Di-pi-methane rearrangement

The di-pi-methane rearrangement is a photochemical reaction of a molecular entity comprising two π-systems, separated by a saturated carbon atom (a 1,4-diene or an allyl-substituted aromatic analog), to form an ene- (or aryl-) substituted cyclopropane. The rearrangement reaction formally amounts to a 1,2 shift of one ene group (in the diene) or the aryl group (in the allyl-aromatic analog) and bond formation between the lateral carbons of the non-migrating moiety.^[1][2]

Discovery & mechanism

This rearrangement was originally encountered in the photolysis of barrelene to give semibullvalene.^[3] Once the mechanism was recognized as general by Zimmerman in 1967, it was clear that the structural requirement was having two pi groups attached to an sp3-hybridized carbon, and then a variety of further examples was obtained. One was the photolysis of the Mariano Compound, 3,3-methyl-1,1,5,5-tetraphenyl-1,4-pentadiene.^[4][5][6] Another was the reaction of the Pratt diene ^[7]

Equation 1. The mechanism of the Mariano diene rearranging

In contrast, in the case of the Pratt diene rearranging, there are two possible regiochemistries - a and b. Process a is preferred since it leaves benzhydryl odd-electron stabilization.

Equation 2. The mechanism of the Pratt diene rearranging; note the regioselectivity

The barrelene rearrangement is now presented. It is a bit more complex than the Mariano and Pratt examples since there are two sp3-hybridized (i.e. methane) carbons. Each such bridgehead carbon has three (ethylenic) pi bonds while two are needed for the di-pi-methane rearrangement. Another difference is that the barrelene reaction requires the triplet excited state while the Mariano and Pratt acyclic dienes used the excited singlet. Thus acetone is used in the barrelene reaction; acetone captures the light and then delivers triplet excitation to the barrelene reactant. In the final step of the rearrangement there is a spin-flip, termed intersystem-crossing (ISC) to provide paired electrons and a new sigma bond.

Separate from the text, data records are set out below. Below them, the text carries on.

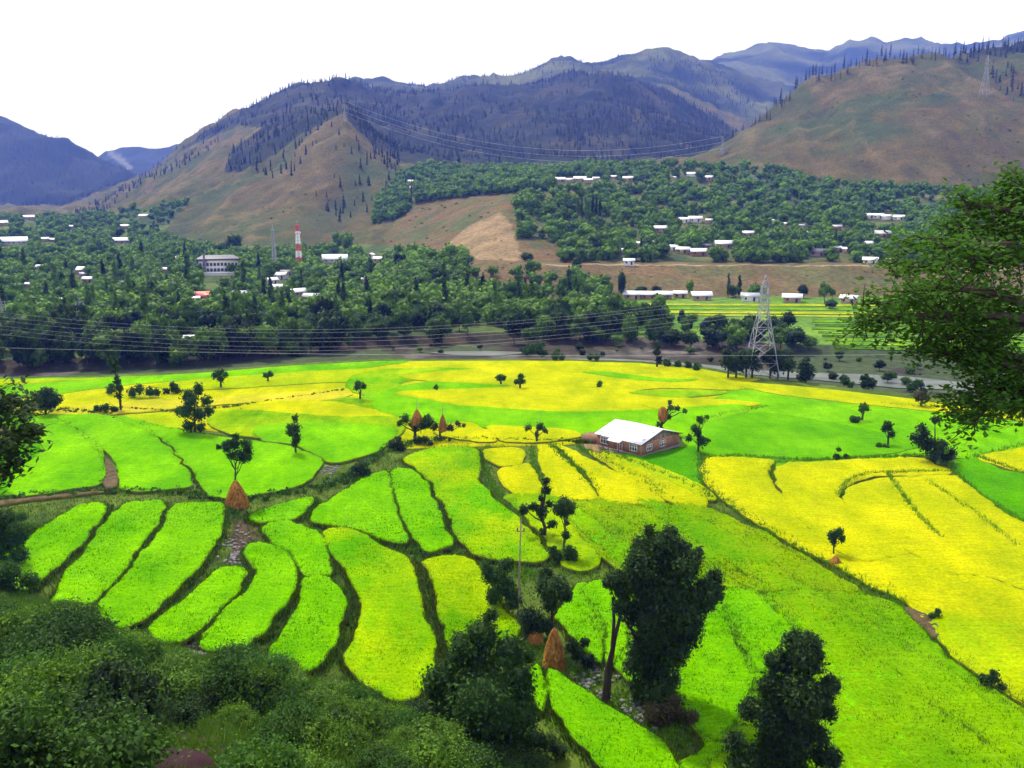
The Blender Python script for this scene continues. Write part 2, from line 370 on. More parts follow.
    c = np.where((pl & pathy)[:, None], mixc(A(.12, .07, .05), A(.09, .1, .03), .4 + n5), c)
    i = np.arange((nr - 1) * (nc - 1)); r = i // (nc - 1); q = i % (nc - 1); a = r * nc + q
    F = np.stack([a, a + 1, a + nc + 1, a + nc], 1)
    t = NT('land', .92, .08)
    tint = t.attr('tint').outputs['Color']
    fn = t.noise(.35, 5); gn = t.noise(.045, 5)
    c1 = t.mix(t.ramp(fn, .3, .7), (.62, .62, .62), (1.35, 1.35, 1.35))
    c2 = t.mix(t.ramp(gn, .3, .7), (.72, .76, .7), (1.25, 1.2, 1.25))
    cc = t.mix(1., t.mix(1., tint, c1, 'MULTIPLY'), c2, 'MULTIPLY')
    t.bump(fn, .6, .8)
    m = t.out(cc)
    c = c * .62
    me = mesh('terrain', np.stack([x, y, z], 1), [F], [m], col=c, smooth=True)
    o = link('terrain', me); tag(o, kind='structure'); return o
build_terrain()
# ------------------------------------------------------------------ crop fields
def crop_mat(name, c1, c2, fine=1.0, patch=.06):
    t = NT(name, .9, .0)
    a = t.noise(patch, 3, stretch=(1, 1, 0)); b = t.noise(2.6 * fine, 3, rough=.7); d = t.noise(.5, 4, stretch=(1, .35, 0, .5))
    f = t.math('ADD', t.ramp(a, .32, .68), t.math('MULTIPLY', t.math('SUBTRACT', d, .5), 1.3))
    cl = t.N.new('ShaderNodeClamp'); t.lk(f, cl.inputs[0])
    c = t.mix(cl.outputs[0], c1, c2)
    c = t.mix(1., c, t.mix(t.ramp(b, .3, .72), (.62, .66, .6), (1.22, 1.2, 1.15)), 'MULTIPLY')
    rw_ = t.noise(.8, 2, stretch=(.22, 3.0, 0, .35)); c = t.mix(1., c, t.mix(t.ramp(rw_, .35, .65), (.86, .88, .85), (1.1, 1.09, 1.08)), 'MULTIPLY')
    e = t.noise(.11, 4, stretch=(1, .5, 0, .9)); c = t.mix(1., c, t.mix(t.ramp(e, .34, .66), (.74, .82, .7), (1.2, 1.1, 1.1)), 'MULTIPLY')
    t.bump(b, .22, .9)
    return t.out(c)
G1, G2 = (.09, .31, .0), (.165, .42, .0)          # young rice
GD1, GD2 = (.045, .22, .0), (.08, .28, .0)        # deeper green
YG1, YG2 = (.14, .30, .0), (.27, .40, .0)        # ripening
Y1, Y2 = (.30, .36, .0), (.42, .43, .0)          # ripe yellow
YP1, YP2 = (.33, .35, .01), (.45, .41, .025)          # pale, half cut
PAL = {'g': (G1, G2), 'd': (GD1, GD2), 'm': (YG1, YG2), 'y': (Y1, Y2), 'p': (YP1, YP2), 'gy': ((.085, .24, 0), YG2), 'my': (YG2, Y1), 'gm': (G1, YG2), 'e': ((.07, .27, 0), (.125, .36, 0)), 'o': ((.085, .255, 0), (.17, .335, 0)), 'b': ((.11, .27, 0), (.2, .30, 0))}
CM = {}
def cmat(k):
    if k not in CM: CM[k] = crop_mat('rice_' + k, *PAL[k])
    return CM[k]
def side_mat():
    t = NT('field_edge', .95, .05)
    n = t.noise(1.2, 4); n2 = t.noise(5, 3)
    c = t.mix(t.ramp(n, .35, .65), (.05, .085, .01), (.16, .13, .03)); c = t.mix(1., c, t.mix(n2, (.5, .5, .5), (1.4, 1.4, 1.4)), 'MULTIPLY')
    return t.out(c)
SIDE = side_mat()
def smooth_poly(pts, sub=4):
    n = len(pts); out = []
    for i in range(n):
        p0, p1, p2, p3 = [np.array(pts[(i + k - 1) % n], float) for k in range(4)]
        for s in range(sub):
            t = s / sub
            out.append(.5 * ((2 * p1) + (-p0 + p2) * t + (2 * p0 - 5 * p1 + 4 * p2 - p3) * t * t + (-p0 + 3 * p1 - 3 * p2 + p3) * t ** 3))
    return out
def field(pts, k, z, skirt=.5, sp=None, smooth=4, name='rice_field', amp=None, mat=None, side=None):
    if smooth: pts = smooth_poly(pts, smooth)
    w = np.array([P(a, b, z)[:2] for a, b in pts]); ym = w[:, 1].mean()
    if sp is None: sp = max(.42, (ym - 60) * .009)
    if amp is None: amp = min(.14, sp * .28) if sp < .9 else 0.0
    # resample the rim
    rim = []
    for i in range(len(w)):
        a, b = w[i], w[(i + 1) % len(w)]; L = np.linalg.norm(b - a); m = max(1, int(L / sp))
        for q in range(m): rim.append(a + (b - a) * q / m)
    rim = np.array(rim)
    if z >= 1.0 and name == 'rice_field':                # narrow banks between the near terraces
        tg = np.roll(rim, -2, 0) - np.roll(rim, 2, 0); a2 = np.sum(rim[:, 0] * np.roll(rim[:, 1], -1) - np.roll(rim[:, 0], -1) * rim[:, 1])
        rim = rim + np.stack([tg[:, 1], -tg[:, 0]], 1) / (np.linalg.norm(tg, axis=1, keepdims=True) + 1e-9) * (-.06 if a2 > 0 else .06)
    rim = rim + np.stack([fbm(rim[:, 0], rim[:, 1], 3.2, 3, 11), fbm(rim[:, 0], rim[:, 1], 3.2, 3, 12)], 1) * min(.75, sp * 1.3)
    x0, y0 = rim.min(0); x1, y1 = rim.max(0)
    gx, gy = np.meshgrid(np.arange(x0, x1, sp), np.arange(y0, y1, sp)); gx = gx.ravel(); gy = gy.ravel()
    rg = np.random.default_rng(int(abs(x0 * 10)) + 7)
    gx = gx + rg.uniform(-.3, .3, len(gx)) * sp; gy = gy + rg.uniform(-.3, .3, len(gy)) * sp
    ins = inpoly(gx, gy, [tuple(q) for q in rim])
    gx, gy = gx[ins], gy[ins]
    n = len(rim)
    pts2 = [Vector((float(a), float(b))) for a, b in rim] + [Vector((float(a), float(b))) for a, b in zip(gx, gy)]
    vo, _, fo, _, _, _ = geometry.delaunay_2d_cdt(pts2, [], [list(range(n))], 1, 1e-4)
    V = np.array([(v.x, v.y) for v in vo])
    F = np.array([f for f in fo if len(f) == 3], int)
    on = np.zeros(len(V), bool); on[:n] = True
    zz = z + np.where(on, -.12 * (sp < .9), rg.uniform(-amp, amp, len(V)) + (.15 * fbm(V[:, 0], V[:, 1], 6, 2, 4) if sp < .9 else 0))
    V3 = np.column_stack([V, zz])
    base = len(V3); low = np.column_stack([V3[:n, :2], np.full(n, z - skirt)])
    V3 = np.vstack([V3, low])
    q = np.arange(n); S = np.stack([q, (q + 1) % n, base + (q + 1) % n, base + q], 1)
    ar = 0.5 * np.sum(rim[:, 0] * np.roll(rim[:, 1], -1) - np.roll(rim[:, 0], -1) * rim[:, 1])
    if ar > 0: S = S[:, ::-1]
    mi = [0] * len(F) + [1] * n
    if sp < .62 and name == 'rice_field':              # blades of the crop standing above its surface
        nb = int(abs(ar) * 9); bx = rg.uniform(x0, x1, nb * 2); by = rg.uniform(y0, y1, nb * 2); ok = inpoly(bx, by, [tuple(q) for q in rim]); bx, by = bx[ok], by[ok]; nb = len(bx)
        aa = rg.uniform(0, 6.28, nb); ww = rg.uniform(.04, .09, nb); hh = rg.uniform(.06, .27, nb); dx, dy = np.cos(aa) * ww, np.sin(aa) * ww
        B = np.stack([np.column_stack([bx - dx, by - dy, np.full(nb, z - .1)]), np.column_stack([bx + dx, by + dy, np.full(nb, z - .1)]), np.column_stack([bx + rg.normal(size=nb) * .1, by + rg.normal(size=nb) * .1, z + hh])], 1).reshape(-1, 3)
        nr = n * 16; ri = rg.integers(0, n, nr); tg = np.roll(rim, -1, 0) - np.roll(rim, 1, 0); nl = np.stack([tg[:, 1], -tg[:, 0]], 1) * (1 if ar > 0 else -1); nl /= (np.linalg.norm(nl, axis=1, keepdims=True) + 1e-9)
        of = rg.uniform(-.12, .5, nr); ct = rim[ri] + nl[ri] * of[:, None] + rg.normal(size=(nr, 2)) * sp * .4; aa = rg.uniform(0, 6.28, nr); dx, dy = np.cos(aa) * .07, np.sin(aa) * .07; zb = z - .1 - np.maximum(of, 0) * 1.1
        E = np.stack([np.column_stack([ct[:, 0] - dx, ct[:, 1] - dy, zb - .2]), np.column_stack([ct[:, 0] + dx, ct[:, 1] + dy, zb - .2]), np.column_stack([ct + nl[ri] * rg.uniform(0, .25, (nr, 1)), zb + rg.uniform(.1, .5, nr)])], 1).reshape(-1, 3)
        o0 = len(V3); V3 = np.vstack([V3, E]); F2 = np.arange(3 * nr).reshape(-1, 3) + o0
        o0 = len(V3); V3 = np.vstack([V3, B]); F = np.vstack([F, np.arange(3 * nb).reshape(-1, 3) + o0]); mi = [0] * len(F) + [0 if q < .35 else 1 for q in rg.uniform(size=nr)] + [1] * n; F = np.vstack([F, F2])
    me = mesh(name, V3, [F, S], [mat or cmat(k), side or SIDE], midx=mi)
    o = link(name, me); tag(o, kind='structure'); return o

FLD = []
def fd(k, z, pts, **kw): FLD.append((k, z, pts, kw))
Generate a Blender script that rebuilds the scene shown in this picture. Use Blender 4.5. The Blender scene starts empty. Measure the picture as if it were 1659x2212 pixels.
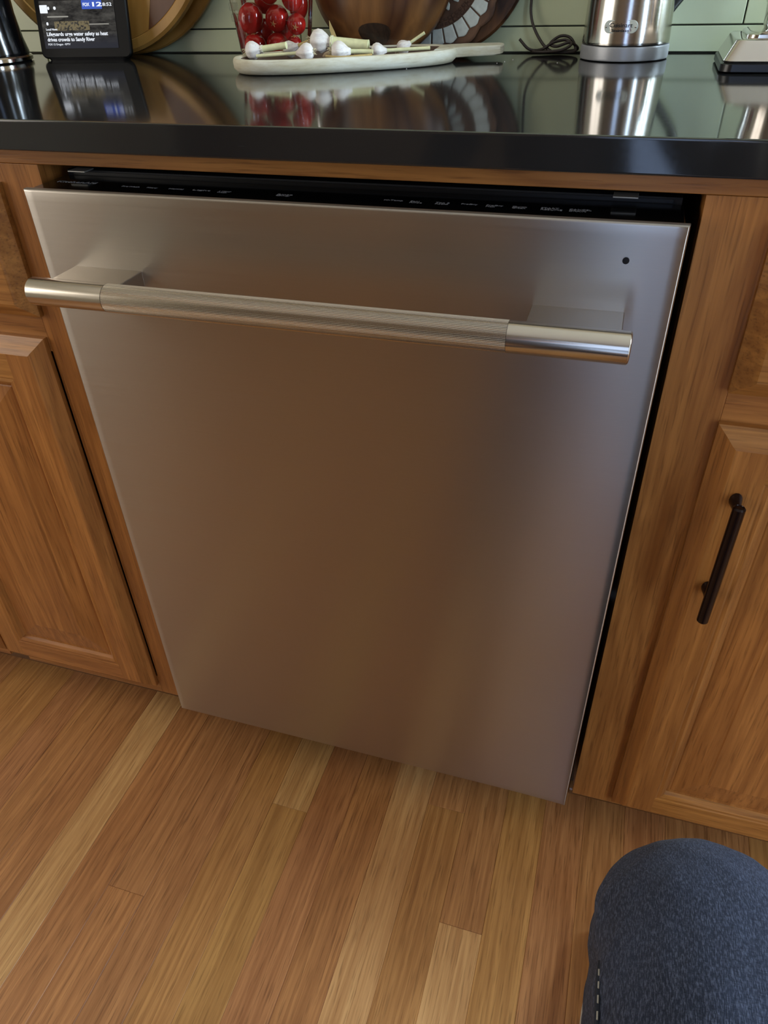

Equation 3. The mechanism of the Barrelene to Semibullvalene transformation

The dependence of the success of the Di-pi-Methane rearrangement on singlet versus triplet multiplicity arises primarily from the Free-Rotor Effect ^[8] The triplet acyclic 1,4-dienes are free to undergo cis-trans interconversion of the diene double bonds (i.e. free-rotation) thus inhibiting the Di-pi-Methane process. The cis-trans isomerization proceeds by weakening of a pi-bond and then twisting. The singlet excited states don't rotate and then are free to undergo the Di-pi-Methane mechanism. For cyclic dienes, as in the barrelene example, the ring structure prevents cis-trans isomerization and the Di-pi-Methane can then occur.

References

1. ^ IUPAC, Compendium of Chemical Terminology, 2nd ed. (the "Gold Book") (1997). Online corrected version:  (2006–) "di-π-methane rearrangement".
2. ^ Zimmerman, Howard E.; Armesto, Diego (1996). "Synthetic Aspects of the Di-π-methane Rearrangement". Chemical Reviews 96 (8): 3065–3112. doi:10.1021/cr910109c. PMID 11848853. 
3. ^ Zimmerman, H. E.; Grunewald, G. L. (1966). "The Chemistry of Barrelene. III. A Unique Photoisomerization to Semibullvalene". J. Am. Chem. Soc. 88 (1): 183–184. doi:10.1021/ja00953a045
4. ^ Zimmerman, Howard E.; Binkley, Roger W.; Givens, Richard S.; Sherwin, Maynard A. (1967). Journal of the American Chemical Society 89 (15): 3932. doi:10.1021/ja00991a064. 
5. ^ "The Di-pi-Methane Rearrangement. Interaction of Electronically Excited Vinyl Chromophores. Zimmerman, H. E.; Mariano, P. S. J. Am. Chem. Soc., 1969, 91, 1718-1727."
6. ^ Hixson, Stephen S.; Mariano, Patrick S.; Zimmerman, Howard E. (1973). "Di-pi-methane and oxa-di-pi-methane rearrangements". Chemical Reviews 73 (5): 531. doi:10.1021/cr60285a005. 
7. ^ "Unsymmetrical Substitution and the Direction of the Di-pi-Methane Rearrangement; Mechanistic and Exploratory Organic Photochemistry. LVI," Zimmerman, H. E.; Pratt, A. C. J. Am. Chem. Soc., 1970, 92, 6259-6267."
8. ^ "Di-pi-Methane Rearrangement of Highly Sterically Congested Molecules; Inhibition of Free Rotor Energy Dissipation. Mechanistic and Exploratory Organic Photochemistry," Zimmerman, H. E.; Schissel, D. N. J. Org. Chem., 1986, 51, 196-207.